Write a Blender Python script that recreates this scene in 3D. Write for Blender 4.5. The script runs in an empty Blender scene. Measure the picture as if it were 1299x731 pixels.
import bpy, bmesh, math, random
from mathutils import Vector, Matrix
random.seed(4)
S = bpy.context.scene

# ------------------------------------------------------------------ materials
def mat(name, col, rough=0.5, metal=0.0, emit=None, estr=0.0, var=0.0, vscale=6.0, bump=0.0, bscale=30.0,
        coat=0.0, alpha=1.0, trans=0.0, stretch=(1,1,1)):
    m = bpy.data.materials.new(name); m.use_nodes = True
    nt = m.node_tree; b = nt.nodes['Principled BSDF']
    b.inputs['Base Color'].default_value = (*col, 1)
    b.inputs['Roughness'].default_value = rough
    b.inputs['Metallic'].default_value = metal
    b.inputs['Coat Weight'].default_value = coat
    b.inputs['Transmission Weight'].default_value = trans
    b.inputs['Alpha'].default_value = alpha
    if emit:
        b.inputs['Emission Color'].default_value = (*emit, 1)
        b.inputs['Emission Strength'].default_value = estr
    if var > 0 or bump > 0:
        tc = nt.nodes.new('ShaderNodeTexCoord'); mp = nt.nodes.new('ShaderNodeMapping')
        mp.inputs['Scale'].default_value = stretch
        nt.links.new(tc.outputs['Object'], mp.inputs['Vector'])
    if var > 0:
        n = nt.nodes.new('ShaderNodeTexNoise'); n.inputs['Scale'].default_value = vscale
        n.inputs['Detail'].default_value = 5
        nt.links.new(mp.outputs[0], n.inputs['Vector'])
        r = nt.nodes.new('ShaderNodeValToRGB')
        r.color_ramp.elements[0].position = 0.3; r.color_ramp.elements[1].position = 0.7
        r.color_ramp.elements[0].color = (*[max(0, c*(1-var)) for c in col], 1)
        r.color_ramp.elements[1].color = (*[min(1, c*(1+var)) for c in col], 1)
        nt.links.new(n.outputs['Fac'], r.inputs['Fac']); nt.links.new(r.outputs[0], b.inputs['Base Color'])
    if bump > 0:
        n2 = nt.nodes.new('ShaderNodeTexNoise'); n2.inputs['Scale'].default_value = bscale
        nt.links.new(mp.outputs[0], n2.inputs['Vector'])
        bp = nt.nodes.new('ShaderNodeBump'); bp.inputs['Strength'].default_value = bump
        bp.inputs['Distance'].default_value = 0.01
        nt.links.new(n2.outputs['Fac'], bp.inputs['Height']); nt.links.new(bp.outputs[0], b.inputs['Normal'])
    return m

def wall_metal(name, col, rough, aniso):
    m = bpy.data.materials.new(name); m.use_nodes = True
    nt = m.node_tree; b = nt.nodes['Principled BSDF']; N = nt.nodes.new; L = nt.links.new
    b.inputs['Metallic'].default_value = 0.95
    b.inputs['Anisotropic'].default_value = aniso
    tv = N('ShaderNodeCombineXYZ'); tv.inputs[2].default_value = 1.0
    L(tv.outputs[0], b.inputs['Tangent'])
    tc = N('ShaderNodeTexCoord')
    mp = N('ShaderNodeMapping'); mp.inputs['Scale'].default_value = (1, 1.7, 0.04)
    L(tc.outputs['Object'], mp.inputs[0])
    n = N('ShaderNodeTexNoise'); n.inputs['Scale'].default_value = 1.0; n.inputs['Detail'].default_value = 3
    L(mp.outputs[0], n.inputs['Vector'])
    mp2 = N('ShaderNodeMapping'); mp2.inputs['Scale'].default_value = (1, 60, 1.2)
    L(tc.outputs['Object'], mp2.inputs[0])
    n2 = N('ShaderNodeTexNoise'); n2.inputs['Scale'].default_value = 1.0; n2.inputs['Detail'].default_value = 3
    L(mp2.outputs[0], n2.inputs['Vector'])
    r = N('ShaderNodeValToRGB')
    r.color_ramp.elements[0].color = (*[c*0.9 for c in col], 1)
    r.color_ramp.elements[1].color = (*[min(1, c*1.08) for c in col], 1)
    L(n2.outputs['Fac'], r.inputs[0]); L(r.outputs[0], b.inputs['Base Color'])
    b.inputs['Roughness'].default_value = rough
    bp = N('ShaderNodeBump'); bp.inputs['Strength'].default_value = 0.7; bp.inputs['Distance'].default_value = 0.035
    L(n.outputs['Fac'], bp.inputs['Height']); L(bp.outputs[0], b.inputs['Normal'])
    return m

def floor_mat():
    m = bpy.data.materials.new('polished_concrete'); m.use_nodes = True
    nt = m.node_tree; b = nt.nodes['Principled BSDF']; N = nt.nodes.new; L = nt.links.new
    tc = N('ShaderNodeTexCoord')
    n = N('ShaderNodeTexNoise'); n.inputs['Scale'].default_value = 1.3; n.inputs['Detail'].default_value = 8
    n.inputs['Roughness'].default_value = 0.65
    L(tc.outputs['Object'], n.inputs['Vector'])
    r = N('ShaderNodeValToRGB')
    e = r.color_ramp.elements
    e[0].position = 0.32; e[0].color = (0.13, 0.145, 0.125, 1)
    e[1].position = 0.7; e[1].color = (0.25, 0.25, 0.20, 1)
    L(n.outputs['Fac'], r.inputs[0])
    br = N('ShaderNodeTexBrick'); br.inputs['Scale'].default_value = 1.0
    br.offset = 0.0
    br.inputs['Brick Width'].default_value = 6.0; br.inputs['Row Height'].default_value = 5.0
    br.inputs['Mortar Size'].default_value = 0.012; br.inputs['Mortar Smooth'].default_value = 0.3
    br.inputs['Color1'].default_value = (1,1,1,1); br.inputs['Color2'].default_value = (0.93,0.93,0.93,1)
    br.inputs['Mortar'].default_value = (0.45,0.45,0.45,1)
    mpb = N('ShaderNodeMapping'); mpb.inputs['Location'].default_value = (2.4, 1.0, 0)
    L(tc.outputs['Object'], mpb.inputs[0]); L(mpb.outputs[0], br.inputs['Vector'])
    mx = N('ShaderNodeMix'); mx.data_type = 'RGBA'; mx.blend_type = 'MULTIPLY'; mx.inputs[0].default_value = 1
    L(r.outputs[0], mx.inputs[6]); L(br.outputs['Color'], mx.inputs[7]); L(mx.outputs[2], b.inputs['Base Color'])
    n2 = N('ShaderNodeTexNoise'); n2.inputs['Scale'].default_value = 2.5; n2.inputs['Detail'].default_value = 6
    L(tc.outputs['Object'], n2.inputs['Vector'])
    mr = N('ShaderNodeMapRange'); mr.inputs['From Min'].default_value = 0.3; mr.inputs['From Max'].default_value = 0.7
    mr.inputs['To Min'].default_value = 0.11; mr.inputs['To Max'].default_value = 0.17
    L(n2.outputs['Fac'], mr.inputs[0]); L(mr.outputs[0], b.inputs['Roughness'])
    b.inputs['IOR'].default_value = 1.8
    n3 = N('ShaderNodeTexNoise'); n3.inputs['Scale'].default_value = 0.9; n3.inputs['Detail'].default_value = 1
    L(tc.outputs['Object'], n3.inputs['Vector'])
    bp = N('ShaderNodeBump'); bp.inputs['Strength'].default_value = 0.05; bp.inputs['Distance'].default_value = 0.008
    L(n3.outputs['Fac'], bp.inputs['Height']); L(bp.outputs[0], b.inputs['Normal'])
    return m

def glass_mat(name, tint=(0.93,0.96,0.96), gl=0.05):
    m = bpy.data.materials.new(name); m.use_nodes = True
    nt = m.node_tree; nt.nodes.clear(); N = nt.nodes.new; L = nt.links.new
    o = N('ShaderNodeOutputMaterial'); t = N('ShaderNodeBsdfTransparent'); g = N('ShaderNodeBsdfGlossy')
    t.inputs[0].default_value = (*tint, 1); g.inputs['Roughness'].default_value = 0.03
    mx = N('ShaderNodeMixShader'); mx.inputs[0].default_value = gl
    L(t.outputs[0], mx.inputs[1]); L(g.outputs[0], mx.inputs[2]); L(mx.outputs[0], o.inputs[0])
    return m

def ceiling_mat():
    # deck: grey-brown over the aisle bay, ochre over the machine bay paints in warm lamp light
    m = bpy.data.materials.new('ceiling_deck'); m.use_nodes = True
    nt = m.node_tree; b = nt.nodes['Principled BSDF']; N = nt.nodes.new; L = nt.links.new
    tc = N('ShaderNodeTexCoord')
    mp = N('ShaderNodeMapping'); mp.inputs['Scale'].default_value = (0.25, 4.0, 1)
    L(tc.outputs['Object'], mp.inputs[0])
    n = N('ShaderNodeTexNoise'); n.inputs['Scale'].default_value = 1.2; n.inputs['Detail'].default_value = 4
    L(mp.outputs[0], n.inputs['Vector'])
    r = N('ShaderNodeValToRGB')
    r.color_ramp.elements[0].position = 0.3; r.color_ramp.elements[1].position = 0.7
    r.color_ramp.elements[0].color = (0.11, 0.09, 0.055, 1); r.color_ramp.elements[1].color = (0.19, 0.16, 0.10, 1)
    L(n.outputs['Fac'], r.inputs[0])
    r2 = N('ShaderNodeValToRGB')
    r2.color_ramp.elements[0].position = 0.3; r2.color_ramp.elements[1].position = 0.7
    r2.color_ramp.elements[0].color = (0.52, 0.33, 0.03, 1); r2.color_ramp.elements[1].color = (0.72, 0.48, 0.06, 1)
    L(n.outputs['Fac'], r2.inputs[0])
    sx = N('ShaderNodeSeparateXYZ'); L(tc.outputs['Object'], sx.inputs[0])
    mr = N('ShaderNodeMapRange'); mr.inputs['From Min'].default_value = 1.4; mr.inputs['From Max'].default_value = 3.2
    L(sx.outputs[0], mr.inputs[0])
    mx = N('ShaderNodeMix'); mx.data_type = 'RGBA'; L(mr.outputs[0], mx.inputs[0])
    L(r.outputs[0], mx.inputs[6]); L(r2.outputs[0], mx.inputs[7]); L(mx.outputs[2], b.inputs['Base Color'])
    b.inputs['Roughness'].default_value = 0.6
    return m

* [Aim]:
Retype only the lines running from the top of the listing to the line that holds "S = bpy.context.scene", both ends included.

* [Answer for the task]:
Write a Blender Python script that recreates this scene in 3D. Write for Blender 4.5. The script runs in an empty Blender scene. Measure the picture as if it were 1299x731 pixels.
import bpy, bmesh, math, random
from mathutils import Vector, Matrix
random.seed(4)
S = bpy.context.scene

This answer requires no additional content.